Perhaps the lack of "pottery cafes" in Hackensack might be more of an economic than a demographic issue- being unable to support such a business? With similar populations, the median income in Montclair is more than 1.6 times that of Hackensack, in spite of Bergen County having a much greater median income than Essex.
Maybe you ought to agitate for a commuter line like Montclair's :)
Perhaps the lower average incomes in Hackensack might be due to its demographics? From your links, Hackensack is ~60% black and Latino, (two groups that, as you might be aware, have lower average incomes than whites or Asians) and Montclair is only ~36% black and Latino.
Hackensack already has a commuter line that goes to the PATH in Hoboken. Plus direct buses to NYC, though buses may not be stuff white people like (outside of white cities and Whitopias, that is. Judging from our bus ride downtown in Seattle, Clander's observation doesn't seem to apply to cities like Seattle).
Interesting idea, but I think decades of head injuries with no helmets or inferior helmets resulted in the present situation.
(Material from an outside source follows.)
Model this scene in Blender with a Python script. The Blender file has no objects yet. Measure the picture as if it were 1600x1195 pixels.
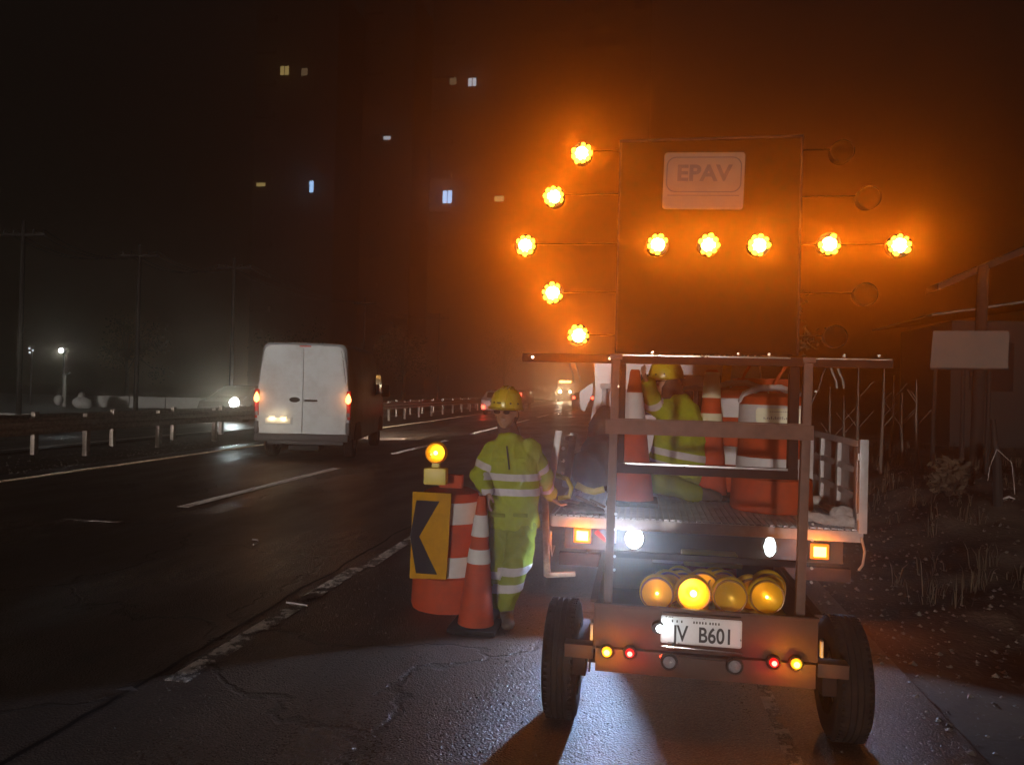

I recall a study done with respect to hockey. When players were asked publicly whether they wanted a rule to make helmets voluntary. The majority said no, claiming that some players would choose not to wear it and give them a playing advantage. This would result in other players taking theirs off.
But when the same question was put to a secret ballot, the VAST majority were opposed to voluntary use of helmets in favor of mandatory use.
It also reminds me of a joke I once heard from a stand-up comic. Instead of the government requiring air bags for cars, they should require a metal spike to be placed on the steering wheel. The comic said, "No one will ever speed or tailgate again."